Government warns of flash floods and waves up to two-storeys high in areas with a population of more than 850,000, or 95 percent of the Fijians.
The Fiji government ordered a nationwide curfew on Thursday, including a ban on public transportation, with a potentially devastating cyclone expected to unleash powerful winds and flooding on the island nation within a day.
Cyclone Yasa, a top category five storm, is expected to bring winds of up to 250 kilometres per hour (155 miles per hour) and torrential rain across the South Pacific archipelago nation when it makes landfall by early Friday.
The country ordered a 14-hour nationwide curfew starting at 4pm (04:00 GMT) with people living in low-lying areas urged to move to higher ground before nightfall, Prime Minister Frank Bainimarama said in a video posted to Facebook.
“The impact for this super storm is more or less the entire country,” Bainimarama said in the video.
Yasa would “easily surpass” the strength of 2016’s Cyclone Winston, he added, referring to the southern hemisphere’s most intense tropical storm on record, which killed more than 40 Fijians and left tens of thousands of people homeless.

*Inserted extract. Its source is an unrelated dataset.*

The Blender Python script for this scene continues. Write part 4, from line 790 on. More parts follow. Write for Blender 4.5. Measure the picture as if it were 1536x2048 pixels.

More than 850,000 Fijians, or 95 percent of the population, live in the direct path of Yasa, said Bainimarama, adding that weather forecasts anticipated flash flooding and “severe coastal inundation” that included waves up to 10 metres (33 feet) high.
‘The world is heating up’
Police would enforce a ban on public transport, said the country’s National Disaster Management Office, which added that the country had declared a “state of natural disaster” which gives law enforcement authorities increased powers.
By 8pm (08:00 GMT) on Thursday, the centre of Yasa was forecast to be 100km (62 miles) east of the village of Yasawa-i-Rara and potentially over Fiji’s fifth-most populous province of Bua, home to 15,000 people, the office said.
Reception centres for possible evacuees have been set up and people living on the coast were advised to seek higher ground.
Many houses in Fiji are made from wood or corrugated iron, materials that make them particularly vulnerable in storms.
Hence the call to find refuge in schools, churches or even containers.
Long committed to the fight against global warming, Bainimarama once again blamed the rise in temperatures for these powerful cyclones, which were previously much rarer.
“The world is heating up, and these storms are strengthening it,” he lamented. “Each of us must take these climate-fueled disasters seriously.”